A demissão da ministra do Trabalho e Pensões, Amber Rudd, foi mais um golpe para o primeiro-ministro britânico, Boris Johnson – deixando o Governo em estado de alerta quanto a novas demissões. “Já não acredito que sair [da União Europeia] com um acordo seja o principal objetivo do Governo”, lia-se na carta de demissão de Rudd – considerada a mais influente opositora de uma saída sem acordo dentro do Executivo.
Esta decisão surge dias depois de 21 deputados terem sido expulsos do grupo parlamentar conservador por terem votado contra um Brexit sem acordo, considerando essa atitude como “um assalto à decência e à democracia” e “um ato de vandalismo político”. “Não posso ficar passiva quando conservadores bons, leais e moderados são expulsos”, escreveu a ex-ministra no Twitter.
Rudd sobreviveu à “limpeza” de vozes críticas do Brexit em julho, quando Johnson tomou a liderança dos conservadores. Comprometera-se a aceitar uma saída da UE a 31 de outubro – na esperança de que fosse possível chegar, entretanto, a um acordo. Agora, a ex-ministra afirmou à BBC que “não há nenhum indício de um acordo nem nenhuma negociação formal a decorrer”. E as críticas não ficam por aqui. Rudd revelou também que “80% a 90% do tempo da governação destina-se a preparar uma saída sem acordo”. Um cenário que, ainda a semana passada, foi chamado pelo Parlamento britânico.
Entretanto, o Governo já assumiu que planeia “testar ao limite” a nova lei, desafiando-a em tribunal, segundo afirmou o ministro dos Negócios Estrangeiros, Dominic Raab, em entrevista à Sky News.
Ainda no dia anterior às declarações de Raab, o antigo procurador-geral Ken Macdonald, disse à mesma estação televisiva que, se advogados de Boris tentassem manipular a formulação da lei que proíbe uma saída não negociada, dificilmente teriam sucesso, uma vez que “é bastante clara” – reiterando que “a lei é a lei”. Macdonald notou que, se o primeiro-ministro não pedir um adiamento do Brexit a Bruxelas após ser ordenado a tal pela justiça, poderá ser condenado por “desrespeito ao tribunal” – um crime que pode levar à sua detenção.
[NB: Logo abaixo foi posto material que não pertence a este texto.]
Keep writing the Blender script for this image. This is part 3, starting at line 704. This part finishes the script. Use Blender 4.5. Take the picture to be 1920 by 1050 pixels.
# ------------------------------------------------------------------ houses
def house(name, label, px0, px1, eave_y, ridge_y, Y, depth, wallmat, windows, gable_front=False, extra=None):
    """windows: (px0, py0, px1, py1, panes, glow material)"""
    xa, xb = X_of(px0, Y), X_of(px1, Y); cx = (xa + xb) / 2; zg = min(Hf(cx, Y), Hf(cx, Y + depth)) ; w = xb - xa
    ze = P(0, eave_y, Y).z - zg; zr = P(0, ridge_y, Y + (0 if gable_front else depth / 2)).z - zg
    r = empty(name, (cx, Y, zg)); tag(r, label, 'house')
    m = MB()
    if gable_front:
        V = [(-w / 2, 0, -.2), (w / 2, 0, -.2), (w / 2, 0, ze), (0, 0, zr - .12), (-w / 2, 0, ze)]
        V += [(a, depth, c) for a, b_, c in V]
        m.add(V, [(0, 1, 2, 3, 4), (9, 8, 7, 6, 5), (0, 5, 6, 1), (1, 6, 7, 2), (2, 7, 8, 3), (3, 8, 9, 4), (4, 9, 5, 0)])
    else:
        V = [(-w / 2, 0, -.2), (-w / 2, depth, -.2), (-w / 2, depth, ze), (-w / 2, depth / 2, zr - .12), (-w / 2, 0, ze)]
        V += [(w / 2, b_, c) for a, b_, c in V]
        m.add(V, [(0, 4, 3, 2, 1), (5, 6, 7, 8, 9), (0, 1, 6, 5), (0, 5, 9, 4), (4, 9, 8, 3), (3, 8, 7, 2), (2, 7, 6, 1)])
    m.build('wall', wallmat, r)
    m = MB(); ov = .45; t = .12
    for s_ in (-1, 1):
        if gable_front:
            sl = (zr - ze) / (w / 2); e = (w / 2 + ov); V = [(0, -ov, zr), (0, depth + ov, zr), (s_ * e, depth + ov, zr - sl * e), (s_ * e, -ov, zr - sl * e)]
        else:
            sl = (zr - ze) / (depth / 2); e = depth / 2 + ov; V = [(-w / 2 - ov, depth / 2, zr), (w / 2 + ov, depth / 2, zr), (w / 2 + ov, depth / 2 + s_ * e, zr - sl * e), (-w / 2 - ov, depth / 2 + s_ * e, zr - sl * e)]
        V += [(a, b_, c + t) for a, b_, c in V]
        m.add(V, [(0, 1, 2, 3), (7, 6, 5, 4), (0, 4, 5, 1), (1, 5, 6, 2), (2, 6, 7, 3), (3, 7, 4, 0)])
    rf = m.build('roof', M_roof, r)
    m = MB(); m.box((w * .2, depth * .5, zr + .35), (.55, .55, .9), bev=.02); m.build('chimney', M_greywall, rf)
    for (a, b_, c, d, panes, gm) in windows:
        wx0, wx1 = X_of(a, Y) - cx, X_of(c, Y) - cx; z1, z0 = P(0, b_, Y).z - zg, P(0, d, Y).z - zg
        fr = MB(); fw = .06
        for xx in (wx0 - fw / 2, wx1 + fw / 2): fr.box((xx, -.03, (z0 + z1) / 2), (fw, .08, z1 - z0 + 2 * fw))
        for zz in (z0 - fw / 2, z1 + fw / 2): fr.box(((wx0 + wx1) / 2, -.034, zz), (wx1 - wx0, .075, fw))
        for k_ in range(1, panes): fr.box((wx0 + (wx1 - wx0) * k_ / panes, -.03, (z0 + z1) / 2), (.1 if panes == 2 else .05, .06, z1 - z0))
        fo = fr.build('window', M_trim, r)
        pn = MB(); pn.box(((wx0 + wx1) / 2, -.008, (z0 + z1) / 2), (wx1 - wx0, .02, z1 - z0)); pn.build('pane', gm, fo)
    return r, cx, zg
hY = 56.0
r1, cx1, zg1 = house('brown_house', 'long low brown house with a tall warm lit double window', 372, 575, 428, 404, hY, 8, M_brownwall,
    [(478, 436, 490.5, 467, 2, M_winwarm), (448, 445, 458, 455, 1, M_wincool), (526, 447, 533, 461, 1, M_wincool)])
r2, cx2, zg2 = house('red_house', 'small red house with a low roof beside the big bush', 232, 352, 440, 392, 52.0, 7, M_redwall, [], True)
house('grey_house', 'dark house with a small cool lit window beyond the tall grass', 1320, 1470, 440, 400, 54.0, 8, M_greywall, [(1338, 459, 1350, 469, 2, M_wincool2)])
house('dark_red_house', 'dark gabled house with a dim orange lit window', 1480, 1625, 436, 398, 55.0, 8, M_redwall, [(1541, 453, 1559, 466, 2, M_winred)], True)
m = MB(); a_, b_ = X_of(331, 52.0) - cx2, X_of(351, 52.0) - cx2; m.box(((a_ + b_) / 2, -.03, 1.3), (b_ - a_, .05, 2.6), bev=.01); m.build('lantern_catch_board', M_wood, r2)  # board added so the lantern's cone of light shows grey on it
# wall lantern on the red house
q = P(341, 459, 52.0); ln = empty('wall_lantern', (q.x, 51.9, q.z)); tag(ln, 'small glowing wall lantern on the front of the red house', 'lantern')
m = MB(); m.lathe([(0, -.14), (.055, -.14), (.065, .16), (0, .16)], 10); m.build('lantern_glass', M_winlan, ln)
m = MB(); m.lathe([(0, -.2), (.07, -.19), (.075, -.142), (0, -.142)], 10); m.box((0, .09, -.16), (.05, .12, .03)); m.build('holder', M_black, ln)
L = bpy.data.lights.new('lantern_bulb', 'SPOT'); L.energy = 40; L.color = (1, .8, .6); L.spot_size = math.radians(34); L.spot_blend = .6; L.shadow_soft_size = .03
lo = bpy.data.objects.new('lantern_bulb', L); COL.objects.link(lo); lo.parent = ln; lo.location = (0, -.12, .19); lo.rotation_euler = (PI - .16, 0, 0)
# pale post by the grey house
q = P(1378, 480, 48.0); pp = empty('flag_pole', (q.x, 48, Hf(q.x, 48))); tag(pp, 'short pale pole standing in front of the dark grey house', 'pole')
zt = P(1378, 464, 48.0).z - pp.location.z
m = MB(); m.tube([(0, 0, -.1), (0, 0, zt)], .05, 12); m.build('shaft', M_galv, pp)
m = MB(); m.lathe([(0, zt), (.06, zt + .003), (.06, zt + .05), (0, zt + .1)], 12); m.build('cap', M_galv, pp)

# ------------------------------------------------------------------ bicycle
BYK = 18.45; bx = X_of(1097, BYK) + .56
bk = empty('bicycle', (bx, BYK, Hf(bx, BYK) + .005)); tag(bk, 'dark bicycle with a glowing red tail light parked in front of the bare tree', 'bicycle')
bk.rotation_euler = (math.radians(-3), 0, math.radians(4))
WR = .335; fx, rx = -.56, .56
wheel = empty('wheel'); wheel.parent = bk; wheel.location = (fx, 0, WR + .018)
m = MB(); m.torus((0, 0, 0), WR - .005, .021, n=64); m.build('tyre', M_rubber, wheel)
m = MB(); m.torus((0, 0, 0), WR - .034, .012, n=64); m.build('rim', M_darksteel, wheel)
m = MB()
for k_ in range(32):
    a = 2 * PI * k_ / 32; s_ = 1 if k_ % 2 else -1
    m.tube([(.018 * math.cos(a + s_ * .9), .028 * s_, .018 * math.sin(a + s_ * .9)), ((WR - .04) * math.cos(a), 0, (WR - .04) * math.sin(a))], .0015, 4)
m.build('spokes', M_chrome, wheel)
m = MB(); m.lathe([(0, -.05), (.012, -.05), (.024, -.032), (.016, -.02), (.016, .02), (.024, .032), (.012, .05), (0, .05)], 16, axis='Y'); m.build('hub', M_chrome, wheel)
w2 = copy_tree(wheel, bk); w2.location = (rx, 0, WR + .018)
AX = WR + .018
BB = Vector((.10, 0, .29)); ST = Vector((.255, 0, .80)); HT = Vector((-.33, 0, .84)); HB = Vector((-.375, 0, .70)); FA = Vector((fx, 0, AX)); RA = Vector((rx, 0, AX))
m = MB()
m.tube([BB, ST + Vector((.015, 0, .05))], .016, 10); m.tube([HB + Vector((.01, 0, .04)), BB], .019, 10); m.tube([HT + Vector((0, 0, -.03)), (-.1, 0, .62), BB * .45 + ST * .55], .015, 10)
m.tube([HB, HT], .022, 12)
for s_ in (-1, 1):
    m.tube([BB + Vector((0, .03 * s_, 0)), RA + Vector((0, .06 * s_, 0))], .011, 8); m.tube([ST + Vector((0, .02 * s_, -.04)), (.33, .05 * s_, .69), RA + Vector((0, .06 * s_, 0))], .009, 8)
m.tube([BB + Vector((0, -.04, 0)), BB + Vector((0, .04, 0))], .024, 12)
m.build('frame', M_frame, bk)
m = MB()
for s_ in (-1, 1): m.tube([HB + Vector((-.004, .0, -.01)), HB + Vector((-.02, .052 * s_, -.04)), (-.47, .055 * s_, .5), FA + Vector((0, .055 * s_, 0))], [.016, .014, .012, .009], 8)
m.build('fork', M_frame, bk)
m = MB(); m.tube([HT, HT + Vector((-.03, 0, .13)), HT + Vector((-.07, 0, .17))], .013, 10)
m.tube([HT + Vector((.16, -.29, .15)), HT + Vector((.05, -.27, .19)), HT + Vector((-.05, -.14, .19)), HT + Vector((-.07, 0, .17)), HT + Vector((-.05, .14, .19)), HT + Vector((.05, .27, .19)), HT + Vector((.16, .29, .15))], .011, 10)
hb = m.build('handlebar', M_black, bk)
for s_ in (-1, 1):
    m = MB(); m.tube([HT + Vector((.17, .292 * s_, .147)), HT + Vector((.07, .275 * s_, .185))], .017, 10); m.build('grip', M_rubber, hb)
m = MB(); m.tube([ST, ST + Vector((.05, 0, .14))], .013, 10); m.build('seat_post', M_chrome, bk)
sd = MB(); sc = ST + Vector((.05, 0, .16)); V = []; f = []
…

Na semana passada, Boris assegurou que preferia “estar morto numa vala” do que pedir um adiamento do prazo limite da saída da UE. Caso o Governo não consiga negociar um acordo de saída – um cenário cada vez mais provável – o adiamento terá de ser pedido a 17 ou 18 de outubro, altura em que vão estar reunidos os líderes europeus, que terão de aceitar o pedido. Algo que não pode ser dado como certo, devido à crescente exasperação de vários Estados membros, que poderão vetar o adiamento. “Não vamos fazer isto a cada três meses”, avisou o ministro dos Negócios Estrangeiros francês, Jean-Yves Le Drian.
Disputas internas Sobre as expulsões e demissões de dirigentes conservadores – sobretudo da ala moderada do partido – Raab considerou que “o primeiro-ministro estava certo em restaurar alguma disciplina”. Já o ministro da Saúde e Serviços Sociais, Matt Hancock – politicamente alinhado com Rudd -, escreveu no Twitter que “o Partido Conservador sempre foi um partido aberto, moldado por quem está dentro dele”, pedindo a outros dissidentes que “fiquem e lutem”.
Contudo, mantém-se a especulação de que outros possam seguir o exemplo de Rudd, como o responsável do Governo para a Irlanda do Norte, Julian Smith, ou o ministro da Justiça, Robert Buckland – que avisou Johnson para cumprir com a lei que proíbe uma saída não acordada.
Entre expulsões e demissões, o Governo conservador parece estar a ser limpo de vozes críticas, e preenchido por apoiantes da estratégia de Johnson quanto ao Brexit. “Muitos tipos novos e ambiciosos já estão a mandar sms”, disse uma fonte no Governo à ITV, após a demissão de Rudd. Entretanto, a ministra acabou por ser rapidamente substituída pela deputada Thérèse Coffey.